Print all of the data exactly.

· · · · ·

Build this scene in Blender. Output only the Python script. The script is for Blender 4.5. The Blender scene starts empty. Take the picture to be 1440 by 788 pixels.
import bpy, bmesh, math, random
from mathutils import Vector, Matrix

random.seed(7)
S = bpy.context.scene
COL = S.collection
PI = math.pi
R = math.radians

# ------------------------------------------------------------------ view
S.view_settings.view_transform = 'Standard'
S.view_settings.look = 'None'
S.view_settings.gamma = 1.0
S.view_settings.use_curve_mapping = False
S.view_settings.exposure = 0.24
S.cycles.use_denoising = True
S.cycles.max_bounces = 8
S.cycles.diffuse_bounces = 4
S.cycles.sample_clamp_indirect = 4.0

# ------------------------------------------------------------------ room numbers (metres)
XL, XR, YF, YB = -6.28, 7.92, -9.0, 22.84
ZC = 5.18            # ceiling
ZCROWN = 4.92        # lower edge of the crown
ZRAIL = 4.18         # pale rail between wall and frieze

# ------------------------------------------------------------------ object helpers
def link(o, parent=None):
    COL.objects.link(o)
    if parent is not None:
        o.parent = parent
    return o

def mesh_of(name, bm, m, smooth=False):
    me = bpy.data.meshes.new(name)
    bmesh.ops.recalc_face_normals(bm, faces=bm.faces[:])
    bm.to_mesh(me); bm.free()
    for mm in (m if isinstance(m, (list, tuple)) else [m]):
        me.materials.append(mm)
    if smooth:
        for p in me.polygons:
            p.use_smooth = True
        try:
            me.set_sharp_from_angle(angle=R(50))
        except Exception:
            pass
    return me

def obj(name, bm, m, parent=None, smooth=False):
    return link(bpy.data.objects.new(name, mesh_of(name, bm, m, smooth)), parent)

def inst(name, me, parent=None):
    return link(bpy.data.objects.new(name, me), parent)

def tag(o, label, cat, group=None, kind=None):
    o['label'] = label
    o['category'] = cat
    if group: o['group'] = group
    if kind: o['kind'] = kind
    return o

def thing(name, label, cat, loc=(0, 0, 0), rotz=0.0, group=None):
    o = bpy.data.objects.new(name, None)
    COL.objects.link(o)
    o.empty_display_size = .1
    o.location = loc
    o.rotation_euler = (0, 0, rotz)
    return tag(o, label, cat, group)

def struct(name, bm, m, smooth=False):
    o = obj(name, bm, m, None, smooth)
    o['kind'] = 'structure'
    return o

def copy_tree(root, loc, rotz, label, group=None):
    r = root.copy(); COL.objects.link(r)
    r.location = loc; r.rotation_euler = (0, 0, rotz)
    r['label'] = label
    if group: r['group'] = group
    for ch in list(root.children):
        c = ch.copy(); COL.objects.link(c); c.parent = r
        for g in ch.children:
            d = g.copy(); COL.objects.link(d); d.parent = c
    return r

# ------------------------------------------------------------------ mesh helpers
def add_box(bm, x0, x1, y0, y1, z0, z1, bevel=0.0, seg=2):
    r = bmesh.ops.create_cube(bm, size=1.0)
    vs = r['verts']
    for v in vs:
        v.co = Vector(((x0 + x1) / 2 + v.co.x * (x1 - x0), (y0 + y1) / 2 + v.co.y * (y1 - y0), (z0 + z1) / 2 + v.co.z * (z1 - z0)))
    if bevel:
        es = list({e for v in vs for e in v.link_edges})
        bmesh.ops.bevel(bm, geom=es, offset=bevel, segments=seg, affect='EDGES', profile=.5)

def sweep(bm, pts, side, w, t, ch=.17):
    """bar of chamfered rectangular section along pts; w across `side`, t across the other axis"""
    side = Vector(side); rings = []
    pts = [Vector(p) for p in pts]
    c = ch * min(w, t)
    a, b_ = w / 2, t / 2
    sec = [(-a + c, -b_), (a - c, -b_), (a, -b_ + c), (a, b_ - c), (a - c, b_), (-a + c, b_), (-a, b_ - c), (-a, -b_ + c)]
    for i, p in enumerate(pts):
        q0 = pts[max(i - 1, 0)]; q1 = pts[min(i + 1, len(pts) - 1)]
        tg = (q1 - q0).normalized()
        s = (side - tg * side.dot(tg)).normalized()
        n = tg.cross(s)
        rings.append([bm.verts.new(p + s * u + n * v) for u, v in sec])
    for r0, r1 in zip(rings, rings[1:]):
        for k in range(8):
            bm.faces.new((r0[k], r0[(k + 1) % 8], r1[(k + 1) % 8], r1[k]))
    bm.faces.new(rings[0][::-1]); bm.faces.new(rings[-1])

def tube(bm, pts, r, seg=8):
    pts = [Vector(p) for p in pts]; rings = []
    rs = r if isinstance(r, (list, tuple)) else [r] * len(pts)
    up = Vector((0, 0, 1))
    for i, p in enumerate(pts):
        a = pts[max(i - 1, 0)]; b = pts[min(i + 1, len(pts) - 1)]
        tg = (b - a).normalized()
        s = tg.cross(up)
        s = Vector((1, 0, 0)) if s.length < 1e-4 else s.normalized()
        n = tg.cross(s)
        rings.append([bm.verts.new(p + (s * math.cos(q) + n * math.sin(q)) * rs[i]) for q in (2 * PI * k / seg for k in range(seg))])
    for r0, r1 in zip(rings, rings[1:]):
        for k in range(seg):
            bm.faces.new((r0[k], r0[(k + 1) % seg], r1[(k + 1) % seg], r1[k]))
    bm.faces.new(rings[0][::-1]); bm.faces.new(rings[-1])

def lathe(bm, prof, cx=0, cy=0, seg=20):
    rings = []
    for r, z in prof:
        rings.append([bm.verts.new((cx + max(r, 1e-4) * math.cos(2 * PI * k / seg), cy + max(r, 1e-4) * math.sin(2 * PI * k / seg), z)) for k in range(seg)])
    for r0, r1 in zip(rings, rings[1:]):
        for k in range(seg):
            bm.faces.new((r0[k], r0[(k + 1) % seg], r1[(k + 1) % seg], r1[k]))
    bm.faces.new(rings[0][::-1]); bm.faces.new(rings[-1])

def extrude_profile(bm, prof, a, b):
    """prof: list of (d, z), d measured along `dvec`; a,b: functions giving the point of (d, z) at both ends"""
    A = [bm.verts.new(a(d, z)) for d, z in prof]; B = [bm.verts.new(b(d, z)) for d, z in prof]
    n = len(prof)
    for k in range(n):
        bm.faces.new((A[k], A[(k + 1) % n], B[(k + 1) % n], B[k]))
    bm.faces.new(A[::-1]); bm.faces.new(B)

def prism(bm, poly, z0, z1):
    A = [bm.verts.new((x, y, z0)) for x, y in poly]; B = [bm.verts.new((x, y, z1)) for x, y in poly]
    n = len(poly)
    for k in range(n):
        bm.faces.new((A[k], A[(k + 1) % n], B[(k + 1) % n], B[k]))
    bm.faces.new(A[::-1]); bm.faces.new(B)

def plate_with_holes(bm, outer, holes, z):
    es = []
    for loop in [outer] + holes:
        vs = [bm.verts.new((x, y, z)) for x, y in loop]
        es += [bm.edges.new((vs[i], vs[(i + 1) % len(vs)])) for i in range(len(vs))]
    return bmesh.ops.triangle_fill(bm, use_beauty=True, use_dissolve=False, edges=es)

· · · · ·

** The response **
Build this scene in Blender. Output only the Python script. The script is for Blender 4.5. The Blender scene starts empty. Take the picture to be 1440 by 788 pixels.
import bpy, bmesh, math, random
from mathutils import Vector, Matrix

random.seed(7)
S = bpy.context.scene
COL = S.collection
PI = math.pi
R = math.radians

# ------------------------------------------------------------------ view
S.view_settings.view_transform = 'Standard'
S.view_settings.look = 'None'
S.view_settings.gamma = 1.0
S.view_settings.use_curve_mapping = False
S.view_settings.exposure = 0.24
S.cycles.use_denoising = True
S.cycles.max_bounces = 8
S.cycles.diffuse_bounces = 4
S.cycles.sample_clamp_indirect = 4.0

# ------------------------------------------------------------------ room numbers (metres)
XL, XR, YF, YB = -6.28, 7.92, -9.0, 22.84
ZC = 5.18            # ceiling
ZCROWN = 4.92        # lower edge of the crown
ZRAIL = 4.18         # pale rail between wall and frieze

# ------------------------------------------------------------------ object helpers
def link(o, parent=None):
    COL.objects.link(o)
    if parent is not None:
        o.parent = parent
    return o

def mesh_of(name, bm, m, smooth=False):
    me = bpy.data.meshes.new(name)
    bmesh.ops.recalc_face_normals(bm, faces=bm.faces[:])
    bm.to_mesh(me); bm.free()
    for mm in (m if isinstance(m, (list, tuple)) else [m]):
        me.materials.append(mm)
    if smooth:
        for p in me.polygons:
            p.use_smooth = True
        try:
            me.set_sharp_from_angle(angle=R(50))
        except Exception:
            pass
    return me

def obj(name, bm, m, parent=None, smooth=False):
    return link(bpy.data.objects.new(name, mesh_of(name, bm, m, smooth)), parent)

def inst(name, me, parent=None):
    return link(bpy.data.objects.new(name, me), parent)

def tag(o, label, cat, group=None, kind=None):
    o['label'] = label
    o['category'] = cat
    if group: o['group'] = group
    if kind: o['kind'] = kind
    return o

def thing(name, label, cat, loc=(0, 0, 0), rotz=0.0, group=None):
    o = bpy.data.objects.new(name, None)
    COL.objects.link(o)
    o.empty_display_size = .1
    o.location = loc
    o.rotation_euler = (0, 0, rotz)
    return tag(o, label, cat, group)

def struct(name, bm, m, smooth=False):
    o = obj(name, bm, m, None, smooth)
    o['kind'] = 'structure'
    return o

def copy_tree(root, loc, rotz, label, group=None):
    r = root.copy(); COL.objects.link(r)
    r.location = loc; r.rotation_euler = (0, 0, rotz)
    r['label'] = label
    if group: r['group'] = group
    for ch in list(root.children):
        c = ch.copy(); COL.objects.link(c); c.parent = r
        for g in ch.children:
            d = g.copy(); COL.objects.link(d); d.parent = c
    return r

# ------------------------------------------------------------------ mesh helpers
def add_box(bm, x0, x1, y0, y1, z0, z1, bevel=0.0, seg=2):
    r = bmesh.ops.create_cube(bm, size=1.0)
    vs = r['verts']
    for v in vs:
        v.co = Vector(((x0 + x1) / 2 + v.co.x * (x1 - x0), (y0 + y1) / 2 + v.co.y * (y1 - y0), (z0 + z1) / 2 + v.co.z * (z1 - z0)))
    if bevel:
        es = list({e for v in vs for e in v.link_edges})
        bmesh.ops.bevel(bm, geom=es, offset=bevel, segments=seg, affect='EDGES', profile=.5)

def sweep(bm, pts, side, w, t, ch=.17):
    """bar of chamfered rectangular section along pts; w across `side`, t across the other axis"""
    side = Vector(side); rings = []
    pts = [Vector(p) for p in pts]
    c = ch * min(w, t)
    a, b_ = w / 2, t / 2
    sec = [(-a + c, -b_), (a - c, -b_), (a, -b_ + c), (a, b_ - c), (a - c, b_), (-a + c, b_), (-a, b_ - c), (-a, -b_ + c)]
    for i, p in enumerate(pts):
        q0 = pts[max(i - 1, 0)]; q1 = pts[min(i + 1, len(pts) - 1)]
        tg = (q1 - q0).normalized()
        s = (side - tg * side.dot(tg)).normalized()
        n = tg.cross(s)
        rings.append([bm.verts.new(p + s * u + n * v) for u, v in sec])
    for r0, r1 in zip(rings, rings[1:]):
        for k in range(8):
            bm.faces.new((r0[k], r0[(k + 1) % 8], r1[(k + 1) % 8], r1[k]))
    bm.faces.new(rings[0][::-1]); bm.faces.new(rings[-1])

def tube(bm, pts, r, seg=8):
    pts = [Vector(p) for p in pts]; rings = []
    rs = r if isinstance(r, (list, tuple)) else [r] * len(pts)
    up = Vector((0, 0, 1))
    for i, p in enumerate(pts):
        a = pts[max(i - 1, 0)]; b = pts[min(i + 1, len(pts) - 1)]
        tg = (b - a).normalized()
        s = tg.cross(up)
        s = Vector((1, 0, 0)) if s.length < 1e-4 else s.normalized()
        n = tg.cross(s)
        rings.append([bm.verts.new(p + (s * math.cos(q) + n * math.sin(q)) * rs[i]) for q in (2 * PI * k / seg for k in range(seg))])
    for r0, r1 in zip(rings, rings[1:]):
        for k in range(seg):
            bm.faces.new((r0[k], r0[(k + 1) % seg], r1[(k + 1) % seg], r1[k]))
    bm.faces.new(rings[0][::-1]); bm.faces.new(rings[-1])

def lathe(bm, prof, cx=0, cy=0, seg=20):
    rings = []
    for r, z in prof:
        rings.append([bm.verts.new((cx + max(r, 1e-4) * math.cos(2 * PI * k / seg), cy + max(r, 1e-4) * math.sin(2 * PI * k / seg), z)) for k in range(seg)])
    for r0, r1 in zip(rings, rings[1:]):
        for k in range(seg):
            bm.faces.new((r0[k], r0[(k + 1) % seg], r1[(k + 1) % seg], r1[k]))
    bm.faces.new(rings[0][::-1]); bm.faces.new(rings[-1])

def extrude_profile(bm, prof, a, b):
    """prof: list of (d, z), d measured along `dvec`; a,b: functions giving the point of (d, z) at both ends"""
    A = [bm.verts.new(a(d, z)) for d, z in prof]; B = [bm.verts.new(b(d, z)) for d, z in prof]
    n = len(prof)
    for k in range(n):
        bm.faces.new((A[k], A[(k + 1) % n], B[(k + 1) % n], B[k]))
    bm.faces.new(A[::-1]); bm.faces.new(B)

def prism(bm, poly, z0, z1):
    A = [bm.verts.new((x, y, z0)) for x, y in poly]; B = [bm.verts.new((x, y, z1)) for x, y in poly]
    n = len(poly)
    for k in range(n):
        bm.faces.new((A[k], A[(k + 1) % n], B[(k + 1) % n], B[k]))
    bm.faces.new(A[::-1]); bm.faces.new(B)

def plate_with_holes(bm, outer, holes, z):
    es = []
    for loop in [outer] + holes:
        vs = [bm.verts.new((x, y, z)) for x, y in loop]
        es += [bm.edges.new((vs[i], vs[(i + 1) % len(vs)])) for i in range(len(vs))]
    return bmesh.ops.triangle_fill(bm, use_beauty=True, use_dissolve=False, edges=es)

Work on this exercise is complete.